● **What you have to do**
In the listing that follows, locate the line containing "Write part 4" and the line containing "tag(build(m, 'litter', M_white), ['crumpled". Retype exactly those two lines and every line between them, and nothing more.

━━━ Material for the task

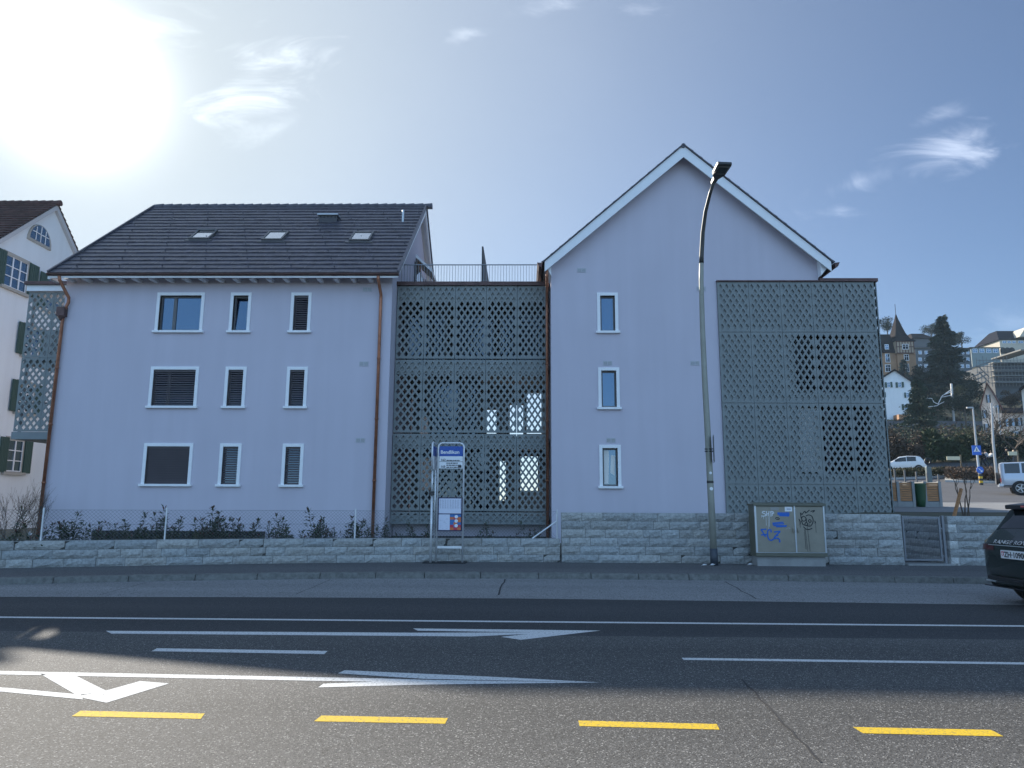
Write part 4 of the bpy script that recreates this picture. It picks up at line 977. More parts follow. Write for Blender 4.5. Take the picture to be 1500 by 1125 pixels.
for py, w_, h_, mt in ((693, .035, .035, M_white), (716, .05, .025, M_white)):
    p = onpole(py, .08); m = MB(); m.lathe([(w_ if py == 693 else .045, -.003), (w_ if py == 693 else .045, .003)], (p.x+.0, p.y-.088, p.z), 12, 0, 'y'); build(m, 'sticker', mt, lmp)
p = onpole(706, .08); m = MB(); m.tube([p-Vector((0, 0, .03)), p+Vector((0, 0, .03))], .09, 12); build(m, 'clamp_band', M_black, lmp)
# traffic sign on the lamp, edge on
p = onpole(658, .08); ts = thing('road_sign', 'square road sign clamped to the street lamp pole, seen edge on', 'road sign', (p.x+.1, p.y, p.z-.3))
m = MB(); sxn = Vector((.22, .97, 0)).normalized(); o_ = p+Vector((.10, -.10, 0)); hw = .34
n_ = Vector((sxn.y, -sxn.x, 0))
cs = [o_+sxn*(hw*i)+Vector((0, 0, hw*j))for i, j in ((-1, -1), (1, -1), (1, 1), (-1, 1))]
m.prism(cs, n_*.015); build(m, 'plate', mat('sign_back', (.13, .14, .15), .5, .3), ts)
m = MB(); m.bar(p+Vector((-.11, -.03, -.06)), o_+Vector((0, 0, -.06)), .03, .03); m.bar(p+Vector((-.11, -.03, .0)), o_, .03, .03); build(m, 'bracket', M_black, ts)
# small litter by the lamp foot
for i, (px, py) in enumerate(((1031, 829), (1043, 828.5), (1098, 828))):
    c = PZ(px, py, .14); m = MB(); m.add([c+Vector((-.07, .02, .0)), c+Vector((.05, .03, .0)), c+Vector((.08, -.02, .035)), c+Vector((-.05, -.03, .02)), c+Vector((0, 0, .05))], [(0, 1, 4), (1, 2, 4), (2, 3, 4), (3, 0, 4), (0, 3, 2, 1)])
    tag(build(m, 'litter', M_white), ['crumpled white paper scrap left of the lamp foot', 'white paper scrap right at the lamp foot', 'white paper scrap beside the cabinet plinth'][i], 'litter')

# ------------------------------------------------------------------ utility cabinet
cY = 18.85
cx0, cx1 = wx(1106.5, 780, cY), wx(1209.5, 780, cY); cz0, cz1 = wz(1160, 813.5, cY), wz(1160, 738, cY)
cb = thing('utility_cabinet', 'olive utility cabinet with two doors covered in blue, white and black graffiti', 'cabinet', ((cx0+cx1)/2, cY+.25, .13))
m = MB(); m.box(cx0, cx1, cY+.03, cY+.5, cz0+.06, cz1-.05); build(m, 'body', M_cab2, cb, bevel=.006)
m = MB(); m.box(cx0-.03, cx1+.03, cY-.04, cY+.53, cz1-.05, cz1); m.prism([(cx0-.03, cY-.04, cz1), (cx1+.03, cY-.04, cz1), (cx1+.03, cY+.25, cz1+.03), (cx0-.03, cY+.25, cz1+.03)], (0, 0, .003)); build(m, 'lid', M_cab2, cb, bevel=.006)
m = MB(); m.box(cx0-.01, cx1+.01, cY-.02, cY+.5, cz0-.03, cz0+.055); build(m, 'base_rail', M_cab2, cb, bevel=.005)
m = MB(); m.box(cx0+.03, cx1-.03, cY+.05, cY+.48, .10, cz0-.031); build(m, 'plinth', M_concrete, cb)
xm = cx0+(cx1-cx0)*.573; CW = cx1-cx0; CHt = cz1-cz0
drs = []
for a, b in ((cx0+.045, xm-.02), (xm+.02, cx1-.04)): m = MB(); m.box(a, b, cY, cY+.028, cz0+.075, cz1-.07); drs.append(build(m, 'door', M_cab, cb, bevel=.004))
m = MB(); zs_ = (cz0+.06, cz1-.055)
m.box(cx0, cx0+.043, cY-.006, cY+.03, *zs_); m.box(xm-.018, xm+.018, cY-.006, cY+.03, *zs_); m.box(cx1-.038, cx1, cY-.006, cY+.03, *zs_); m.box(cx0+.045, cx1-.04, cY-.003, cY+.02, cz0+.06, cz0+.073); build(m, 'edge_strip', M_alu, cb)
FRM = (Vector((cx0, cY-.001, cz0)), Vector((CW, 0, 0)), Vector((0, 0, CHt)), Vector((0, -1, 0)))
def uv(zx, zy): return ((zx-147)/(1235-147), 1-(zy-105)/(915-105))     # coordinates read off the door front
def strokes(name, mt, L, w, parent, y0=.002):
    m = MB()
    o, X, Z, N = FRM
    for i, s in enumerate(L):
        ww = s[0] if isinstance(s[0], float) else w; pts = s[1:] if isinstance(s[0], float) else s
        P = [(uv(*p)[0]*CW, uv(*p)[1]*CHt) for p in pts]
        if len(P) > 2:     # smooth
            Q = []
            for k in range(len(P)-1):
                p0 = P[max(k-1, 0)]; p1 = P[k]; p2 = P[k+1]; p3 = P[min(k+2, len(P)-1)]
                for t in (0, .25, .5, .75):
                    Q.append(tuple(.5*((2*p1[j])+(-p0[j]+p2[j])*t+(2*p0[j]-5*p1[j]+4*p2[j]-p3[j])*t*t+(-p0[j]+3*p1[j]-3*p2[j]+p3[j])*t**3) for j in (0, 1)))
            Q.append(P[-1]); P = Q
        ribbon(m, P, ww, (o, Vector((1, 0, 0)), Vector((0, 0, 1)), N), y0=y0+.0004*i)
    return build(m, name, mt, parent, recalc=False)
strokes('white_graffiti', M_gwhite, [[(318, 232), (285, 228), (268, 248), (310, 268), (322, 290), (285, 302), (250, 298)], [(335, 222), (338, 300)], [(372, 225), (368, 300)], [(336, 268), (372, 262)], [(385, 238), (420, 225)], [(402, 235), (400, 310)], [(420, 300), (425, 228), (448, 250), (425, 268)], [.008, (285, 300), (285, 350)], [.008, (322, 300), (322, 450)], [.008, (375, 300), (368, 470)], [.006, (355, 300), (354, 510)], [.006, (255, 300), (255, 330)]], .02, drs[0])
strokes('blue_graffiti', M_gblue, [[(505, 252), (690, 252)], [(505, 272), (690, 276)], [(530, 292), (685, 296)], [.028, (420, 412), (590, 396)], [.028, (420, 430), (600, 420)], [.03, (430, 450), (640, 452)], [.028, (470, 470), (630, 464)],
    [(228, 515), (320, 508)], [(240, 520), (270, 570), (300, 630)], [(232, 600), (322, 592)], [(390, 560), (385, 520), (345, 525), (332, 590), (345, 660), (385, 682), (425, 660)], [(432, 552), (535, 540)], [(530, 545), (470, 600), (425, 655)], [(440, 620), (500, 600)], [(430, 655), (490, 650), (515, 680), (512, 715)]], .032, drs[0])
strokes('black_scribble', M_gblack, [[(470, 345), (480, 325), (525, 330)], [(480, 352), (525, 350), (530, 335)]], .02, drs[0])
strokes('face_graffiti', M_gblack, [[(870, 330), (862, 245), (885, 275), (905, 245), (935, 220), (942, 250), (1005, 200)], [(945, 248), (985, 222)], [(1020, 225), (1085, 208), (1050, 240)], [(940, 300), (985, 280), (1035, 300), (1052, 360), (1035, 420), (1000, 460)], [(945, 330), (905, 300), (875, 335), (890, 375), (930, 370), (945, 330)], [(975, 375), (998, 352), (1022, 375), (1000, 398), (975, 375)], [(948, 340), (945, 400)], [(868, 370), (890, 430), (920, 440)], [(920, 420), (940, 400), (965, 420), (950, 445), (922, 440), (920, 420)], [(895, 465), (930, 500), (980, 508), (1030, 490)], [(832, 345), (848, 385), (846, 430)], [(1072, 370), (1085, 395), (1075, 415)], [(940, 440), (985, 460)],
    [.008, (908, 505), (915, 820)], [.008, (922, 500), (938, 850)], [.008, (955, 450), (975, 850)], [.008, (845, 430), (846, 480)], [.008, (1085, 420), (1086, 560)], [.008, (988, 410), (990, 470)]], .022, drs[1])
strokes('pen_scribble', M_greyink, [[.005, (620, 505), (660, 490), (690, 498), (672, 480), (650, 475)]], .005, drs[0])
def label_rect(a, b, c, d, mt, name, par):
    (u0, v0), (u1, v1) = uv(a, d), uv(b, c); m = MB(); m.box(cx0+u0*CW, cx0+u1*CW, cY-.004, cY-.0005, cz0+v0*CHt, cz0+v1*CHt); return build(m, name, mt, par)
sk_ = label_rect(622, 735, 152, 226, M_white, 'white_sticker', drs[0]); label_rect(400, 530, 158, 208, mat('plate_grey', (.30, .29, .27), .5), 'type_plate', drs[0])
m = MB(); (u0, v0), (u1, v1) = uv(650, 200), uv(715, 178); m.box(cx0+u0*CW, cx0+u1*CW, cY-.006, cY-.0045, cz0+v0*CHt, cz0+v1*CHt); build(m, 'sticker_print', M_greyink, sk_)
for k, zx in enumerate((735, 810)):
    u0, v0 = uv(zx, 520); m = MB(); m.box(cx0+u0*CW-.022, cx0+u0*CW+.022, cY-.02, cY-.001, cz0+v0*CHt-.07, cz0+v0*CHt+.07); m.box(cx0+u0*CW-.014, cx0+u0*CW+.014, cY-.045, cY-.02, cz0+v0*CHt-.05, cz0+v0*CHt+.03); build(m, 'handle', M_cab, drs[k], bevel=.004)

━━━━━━
━━━ Material for the task

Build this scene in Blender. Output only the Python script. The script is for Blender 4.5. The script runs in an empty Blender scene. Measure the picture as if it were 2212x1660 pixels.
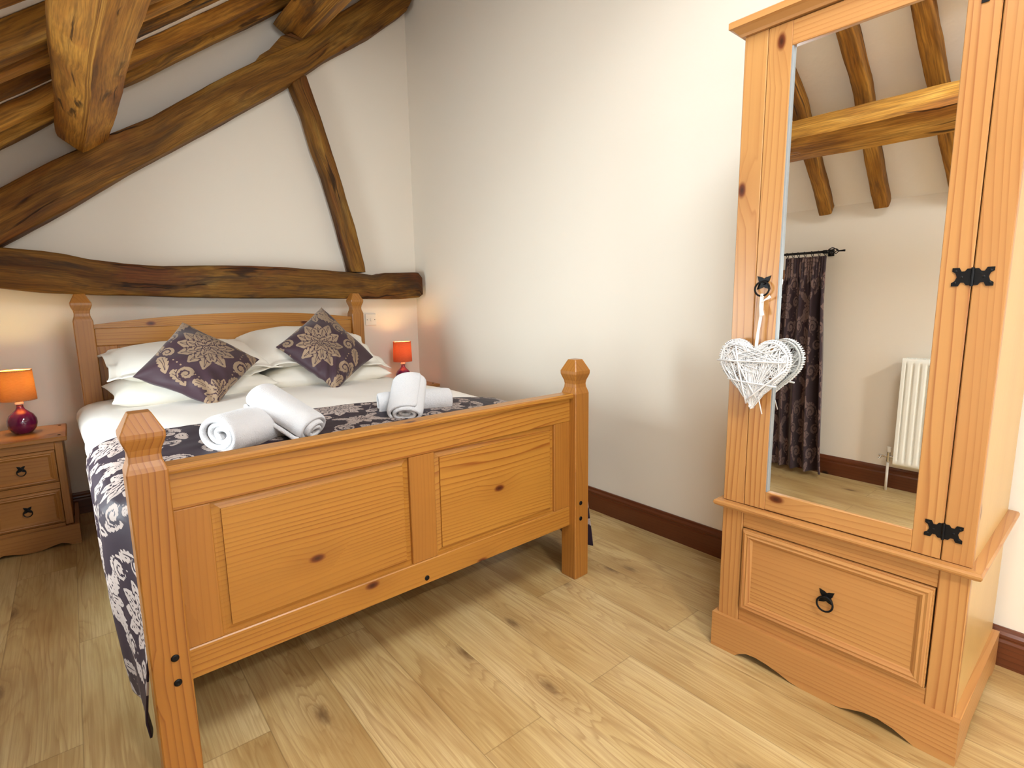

━━━━━━
━━━ Material for the task

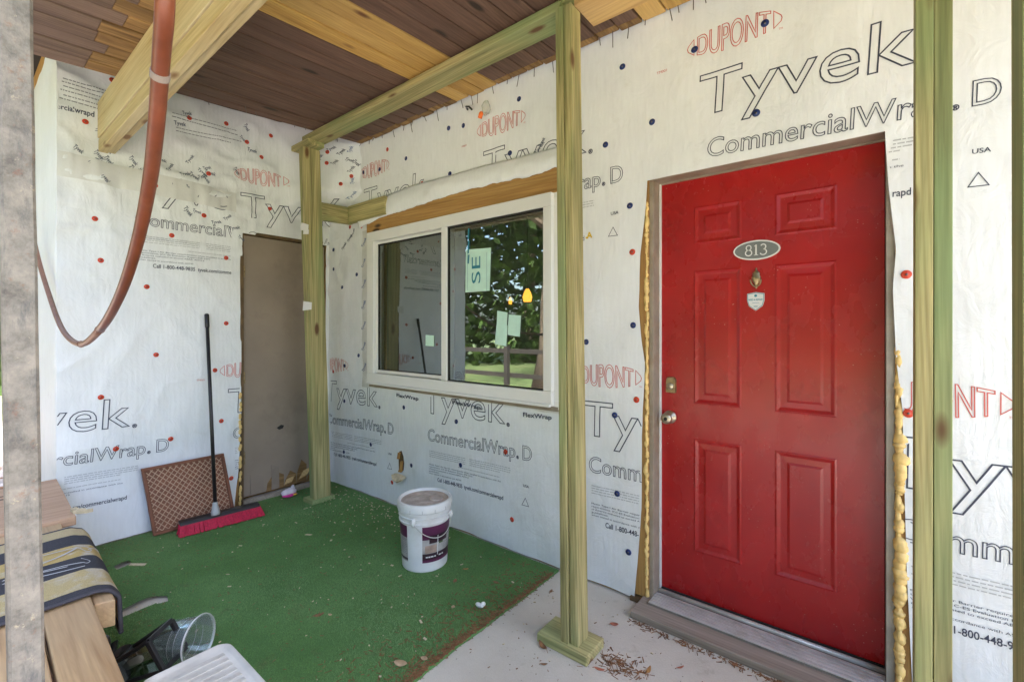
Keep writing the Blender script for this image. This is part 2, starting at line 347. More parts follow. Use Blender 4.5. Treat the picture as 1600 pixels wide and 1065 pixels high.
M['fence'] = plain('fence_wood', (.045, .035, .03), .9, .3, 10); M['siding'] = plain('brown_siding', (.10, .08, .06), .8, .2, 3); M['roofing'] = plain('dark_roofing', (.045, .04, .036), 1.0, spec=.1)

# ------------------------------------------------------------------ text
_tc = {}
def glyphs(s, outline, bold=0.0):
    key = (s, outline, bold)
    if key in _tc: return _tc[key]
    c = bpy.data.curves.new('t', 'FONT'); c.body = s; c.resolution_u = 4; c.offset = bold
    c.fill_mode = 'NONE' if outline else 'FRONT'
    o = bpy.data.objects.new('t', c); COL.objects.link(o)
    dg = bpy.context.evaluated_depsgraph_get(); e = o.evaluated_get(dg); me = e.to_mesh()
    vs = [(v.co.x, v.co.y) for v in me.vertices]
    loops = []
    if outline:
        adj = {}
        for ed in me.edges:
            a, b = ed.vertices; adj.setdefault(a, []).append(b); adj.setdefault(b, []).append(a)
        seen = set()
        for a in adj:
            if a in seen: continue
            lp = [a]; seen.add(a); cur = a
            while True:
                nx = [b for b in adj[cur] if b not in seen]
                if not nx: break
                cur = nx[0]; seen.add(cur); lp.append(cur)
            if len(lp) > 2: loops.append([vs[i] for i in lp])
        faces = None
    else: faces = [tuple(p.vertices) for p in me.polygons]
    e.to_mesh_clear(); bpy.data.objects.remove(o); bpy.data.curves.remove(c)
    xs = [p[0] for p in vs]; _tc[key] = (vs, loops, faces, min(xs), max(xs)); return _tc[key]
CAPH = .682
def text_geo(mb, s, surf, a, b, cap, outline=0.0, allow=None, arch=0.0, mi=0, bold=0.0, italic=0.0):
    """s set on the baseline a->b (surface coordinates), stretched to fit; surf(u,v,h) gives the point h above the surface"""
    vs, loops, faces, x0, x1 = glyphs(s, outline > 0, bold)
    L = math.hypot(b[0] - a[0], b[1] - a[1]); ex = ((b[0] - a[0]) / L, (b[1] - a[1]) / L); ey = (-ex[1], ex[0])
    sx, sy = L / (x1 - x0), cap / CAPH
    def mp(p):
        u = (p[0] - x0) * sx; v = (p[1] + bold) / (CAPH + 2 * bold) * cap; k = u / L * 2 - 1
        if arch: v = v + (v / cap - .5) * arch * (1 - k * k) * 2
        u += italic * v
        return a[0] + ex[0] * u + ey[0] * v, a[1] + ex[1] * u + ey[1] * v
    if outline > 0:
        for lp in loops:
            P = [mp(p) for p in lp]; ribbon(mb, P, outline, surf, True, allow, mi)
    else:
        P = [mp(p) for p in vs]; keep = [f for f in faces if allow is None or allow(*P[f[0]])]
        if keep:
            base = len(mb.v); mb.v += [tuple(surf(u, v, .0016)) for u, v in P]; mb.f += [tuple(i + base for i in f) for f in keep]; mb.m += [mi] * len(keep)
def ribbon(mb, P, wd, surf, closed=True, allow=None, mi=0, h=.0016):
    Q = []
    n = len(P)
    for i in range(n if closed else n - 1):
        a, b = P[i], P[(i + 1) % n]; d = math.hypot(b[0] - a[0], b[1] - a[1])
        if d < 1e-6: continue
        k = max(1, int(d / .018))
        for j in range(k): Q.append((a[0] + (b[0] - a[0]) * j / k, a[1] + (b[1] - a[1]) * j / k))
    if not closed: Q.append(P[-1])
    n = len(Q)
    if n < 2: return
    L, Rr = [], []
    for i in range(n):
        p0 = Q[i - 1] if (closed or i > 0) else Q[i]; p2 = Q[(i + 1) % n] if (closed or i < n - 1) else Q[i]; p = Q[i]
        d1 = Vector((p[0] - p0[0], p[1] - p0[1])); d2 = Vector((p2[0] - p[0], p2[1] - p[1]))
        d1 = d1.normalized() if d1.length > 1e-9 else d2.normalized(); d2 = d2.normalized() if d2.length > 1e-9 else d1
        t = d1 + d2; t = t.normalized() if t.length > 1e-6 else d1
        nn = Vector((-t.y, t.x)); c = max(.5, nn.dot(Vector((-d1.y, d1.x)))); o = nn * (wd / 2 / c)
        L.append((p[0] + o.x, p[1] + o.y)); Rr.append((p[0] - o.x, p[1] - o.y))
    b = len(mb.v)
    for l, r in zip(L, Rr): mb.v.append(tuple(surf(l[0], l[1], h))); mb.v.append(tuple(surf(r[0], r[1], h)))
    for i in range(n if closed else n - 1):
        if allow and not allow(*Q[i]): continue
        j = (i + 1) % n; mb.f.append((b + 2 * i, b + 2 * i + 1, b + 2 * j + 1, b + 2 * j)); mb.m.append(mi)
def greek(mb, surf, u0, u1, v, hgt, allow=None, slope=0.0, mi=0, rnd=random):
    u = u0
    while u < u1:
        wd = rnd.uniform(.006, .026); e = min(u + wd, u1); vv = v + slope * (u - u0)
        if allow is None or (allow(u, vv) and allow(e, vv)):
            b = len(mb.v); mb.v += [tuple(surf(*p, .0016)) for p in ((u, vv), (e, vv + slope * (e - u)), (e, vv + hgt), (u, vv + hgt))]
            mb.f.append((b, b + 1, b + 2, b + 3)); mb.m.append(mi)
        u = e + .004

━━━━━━

● **Result of the task**
Write part 4 of the bpy script that recreates this picture. It picks up at line 977. More parts follow. Write for Blender 4.5. Take the picture to be 1500 by 1125 pixels.
for py, w_, h_, mt in ((693, .035, .035, M_white), (716, .05, .025, M_white)):
    p = onpole(py, .08); m = MB(); m.lathe([(w_ if py == 693 else .045, -.003), (w_ if py == 693 else .045, .003)], (p.x+.0, p.y-.088, p.z), 12, 0, 'y'); build(m, 'sticker', mt, lmp)
p = onpole(706, .08); m = MB(); m.tube([p-Vector((0, 0, .03)), p+Vector((0, 0, .03))], .09, 12); build(m, 'clamp_band', M_black, lmp)
# traffic sign on the lamp, edge on
p = onpole(658, .08); ts = thing('road_sign', 'square road sign clamped to the street lamp pole, seen edge on', 'road sign', (p.x+.1, p.y, p.z-.3))
m = MB(); sxn = Vector((.22, .97, 0)).normalized(); o_ = p+Vector((.10, -.10, 0)); hw = .34
n_ = Vector((sxn.y, -sxn.x, 0))
cs = [o_+sxn*(hw*i)+Vector((0, 0, hw*j))for i, j in ((-1, -1), (1, -1), (1, 1), (-1, 1))]
m.prism(cs, n_*.015); build(m, 'plate', mat('sign_back', (.13, .14, .15), .5, .3), ts)
m = MB(); m.bar(p+Vector((-.11, -.03, -.06)), o_+Vector((0, 0, -.06)), .03, .03); m.bar(p+Vector((-.11, -.03, .0)), o_, .03, .03); build(m, 'bracket', M_black, ts)
# small litter by the lamp foot
for i, (px, py) in enumerate(((1031, 829), (1043, 828.5), (1098, 828))):
    c = PZ(px, py, .14); m = MB(); m.add([c+Vector((-.07, .02, .0)), c+Vector((.05, .03, .0)), c+Vector((.08, -.02, .035)), c+Vector((-.05, -.03, .02)), c+Vector((0, 0, .05))], [(0, 1, 4), (1, 2, 4), (2, 3, 4), (3, 0, 4), (0, 3, 2, 1)])
    tag(build(m, 'litter', M_white), ['crumpled white paper scrap left of the lamp foot', 'white paper scrap right at the lamp foot', 'white paper scrap beside the cabinet plinth'][i], 'litter')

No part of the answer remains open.